Task to complete -
Up to and including the line that contains "S.camera = camo", repeat each line of the data exactly, starting from the first.

Records for processing -

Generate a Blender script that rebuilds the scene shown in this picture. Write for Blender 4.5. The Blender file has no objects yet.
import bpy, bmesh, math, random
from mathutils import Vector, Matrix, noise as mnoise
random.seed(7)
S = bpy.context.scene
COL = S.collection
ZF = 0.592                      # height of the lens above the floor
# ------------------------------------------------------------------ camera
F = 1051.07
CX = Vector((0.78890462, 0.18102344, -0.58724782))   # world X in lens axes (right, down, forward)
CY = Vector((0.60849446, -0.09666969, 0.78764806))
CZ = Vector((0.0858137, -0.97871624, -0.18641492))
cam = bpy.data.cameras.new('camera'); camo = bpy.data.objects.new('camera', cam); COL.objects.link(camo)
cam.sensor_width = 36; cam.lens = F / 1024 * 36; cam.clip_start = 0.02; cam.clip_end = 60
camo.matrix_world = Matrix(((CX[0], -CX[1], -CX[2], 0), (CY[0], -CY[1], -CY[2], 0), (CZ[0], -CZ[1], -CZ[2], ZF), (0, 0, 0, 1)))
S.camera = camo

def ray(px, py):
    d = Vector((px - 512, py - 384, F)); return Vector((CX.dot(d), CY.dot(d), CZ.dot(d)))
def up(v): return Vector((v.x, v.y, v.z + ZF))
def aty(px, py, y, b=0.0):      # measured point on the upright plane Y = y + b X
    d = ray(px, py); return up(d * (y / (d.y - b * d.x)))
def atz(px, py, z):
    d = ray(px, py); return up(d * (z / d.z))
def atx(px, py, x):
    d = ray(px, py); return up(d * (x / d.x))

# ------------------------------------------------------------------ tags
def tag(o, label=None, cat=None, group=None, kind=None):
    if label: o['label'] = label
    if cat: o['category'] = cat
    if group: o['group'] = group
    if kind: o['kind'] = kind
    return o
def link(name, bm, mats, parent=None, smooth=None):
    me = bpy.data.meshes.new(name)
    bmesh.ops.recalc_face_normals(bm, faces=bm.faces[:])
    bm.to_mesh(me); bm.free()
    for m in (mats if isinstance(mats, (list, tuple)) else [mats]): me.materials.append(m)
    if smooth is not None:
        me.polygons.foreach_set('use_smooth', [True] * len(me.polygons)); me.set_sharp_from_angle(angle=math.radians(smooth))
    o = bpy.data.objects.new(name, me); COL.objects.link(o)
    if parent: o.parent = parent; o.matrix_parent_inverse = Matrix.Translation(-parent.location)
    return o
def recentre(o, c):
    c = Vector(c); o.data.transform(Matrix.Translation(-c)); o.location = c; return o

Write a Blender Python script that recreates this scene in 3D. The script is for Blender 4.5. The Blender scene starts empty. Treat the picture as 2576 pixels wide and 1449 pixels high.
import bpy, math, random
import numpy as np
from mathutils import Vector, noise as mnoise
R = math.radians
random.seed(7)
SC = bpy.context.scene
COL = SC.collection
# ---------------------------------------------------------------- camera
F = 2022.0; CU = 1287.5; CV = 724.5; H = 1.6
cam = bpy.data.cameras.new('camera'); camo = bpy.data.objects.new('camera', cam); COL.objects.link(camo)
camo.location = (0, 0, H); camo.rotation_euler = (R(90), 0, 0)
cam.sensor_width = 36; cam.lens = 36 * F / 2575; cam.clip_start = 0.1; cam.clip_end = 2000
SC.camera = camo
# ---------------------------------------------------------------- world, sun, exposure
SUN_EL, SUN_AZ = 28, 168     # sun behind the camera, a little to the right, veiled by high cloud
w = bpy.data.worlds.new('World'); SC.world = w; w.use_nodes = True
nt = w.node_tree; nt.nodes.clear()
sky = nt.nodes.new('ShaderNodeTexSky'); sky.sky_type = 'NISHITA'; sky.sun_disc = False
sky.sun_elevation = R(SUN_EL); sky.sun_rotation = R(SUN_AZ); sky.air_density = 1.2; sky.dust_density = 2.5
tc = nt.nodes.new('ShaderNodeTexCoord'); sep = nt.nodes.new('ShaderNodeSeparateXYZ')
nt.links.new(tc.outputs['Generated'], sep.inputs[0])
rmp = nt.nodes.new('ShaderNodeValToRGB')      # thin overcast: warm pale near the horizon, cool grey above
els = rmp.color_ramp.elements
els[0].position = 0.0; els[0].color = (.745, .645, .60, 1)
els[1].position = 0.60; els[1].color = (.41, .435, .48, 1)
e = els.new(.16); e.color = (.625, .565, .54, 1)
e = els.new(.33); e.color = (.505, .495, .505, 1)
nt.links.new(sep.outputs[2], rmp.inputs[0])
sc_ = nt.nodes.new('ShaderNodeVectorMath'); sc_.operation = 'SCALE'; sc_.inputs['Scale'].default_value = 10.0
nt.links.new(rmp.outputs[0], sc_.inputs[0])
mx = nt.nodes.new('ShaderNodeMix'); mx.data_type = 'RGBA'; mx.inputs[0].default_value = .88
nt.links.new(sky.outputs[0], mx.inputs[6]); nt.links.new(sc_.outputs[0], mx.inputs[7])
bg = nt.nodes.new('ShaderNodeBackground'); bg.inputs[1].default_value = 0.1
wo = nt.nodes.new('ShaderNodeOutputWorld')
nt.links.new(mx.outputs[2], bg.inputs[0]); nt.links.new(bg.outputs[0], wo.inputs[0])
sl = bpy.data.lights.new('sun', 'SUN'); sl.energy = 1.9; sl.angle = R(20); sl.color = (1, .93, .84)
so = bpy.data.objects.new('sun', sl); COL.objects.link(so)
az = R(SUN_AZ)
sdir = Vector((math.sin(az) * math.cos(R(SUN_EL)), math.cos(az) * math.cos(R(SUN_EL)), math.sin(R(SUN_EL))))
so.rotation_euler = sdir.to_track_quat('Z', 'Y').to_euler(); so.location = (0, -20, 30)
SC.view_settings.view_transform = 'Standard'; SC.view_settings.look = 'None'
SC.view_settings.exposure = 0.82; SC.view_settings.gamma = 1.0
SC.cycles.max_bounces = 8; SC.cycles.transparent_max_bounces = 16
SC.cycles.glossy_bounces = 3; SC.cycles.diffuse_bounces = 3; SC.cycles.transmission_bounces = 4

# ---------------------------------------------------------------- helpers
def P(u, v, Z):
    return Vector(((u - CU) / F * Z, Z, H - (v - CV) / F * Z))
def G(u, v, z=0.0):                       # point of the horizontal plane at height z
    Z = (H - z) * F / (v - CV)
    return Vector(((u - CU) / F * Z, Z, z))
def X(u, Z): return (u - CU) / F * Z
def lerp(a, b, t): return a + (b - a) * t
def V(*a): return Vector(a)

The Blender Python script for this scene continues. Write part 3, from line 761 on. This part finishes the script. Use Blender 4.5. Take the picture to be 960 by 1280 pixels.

Answer in full -
Generate a Blender script that rebuilds the scene shown in this picture. Write for Blender 4.5. The Blender file has no objects yet.
import bpy, bmesh, math, random
from mathutils import Vector, Matrix, noise as mnoise
random.seed(7)
S = bpy.context.scene
COL = S.collection
ZF = 0.592                      # height of the lens above the floor
# ------------------------------------------------------------------ camera
F = 1051.07
CX = Vector((0.78890462, 0.18102344, -0.58724782))   # world X in lens axes (right, down, forward)
CY = Vector((0.60849446, -0.09666969, 0.78764806))
CZ = Vector((0.0858137, -0.97871624, -0.18641492))
cam = bpy.data.cameras.new('camera'); camo = bpy.data.objects.new('camera', cam); COL.objects.link(camo)
cam.sensor_width = 36; cam.lens = F / 1024 * 36; cam.clip_start = 0.02; cam.clip_end = 60
camo.matrix_world = Matrix(((CX[0], -CX[1], -CX[2], 0), (CY[0], -CY[1], -CY[2], 0), (CZ[0], -CZ[1], -CZ[2], ZF), (0, 0, 0, 1)))
S.camera = camo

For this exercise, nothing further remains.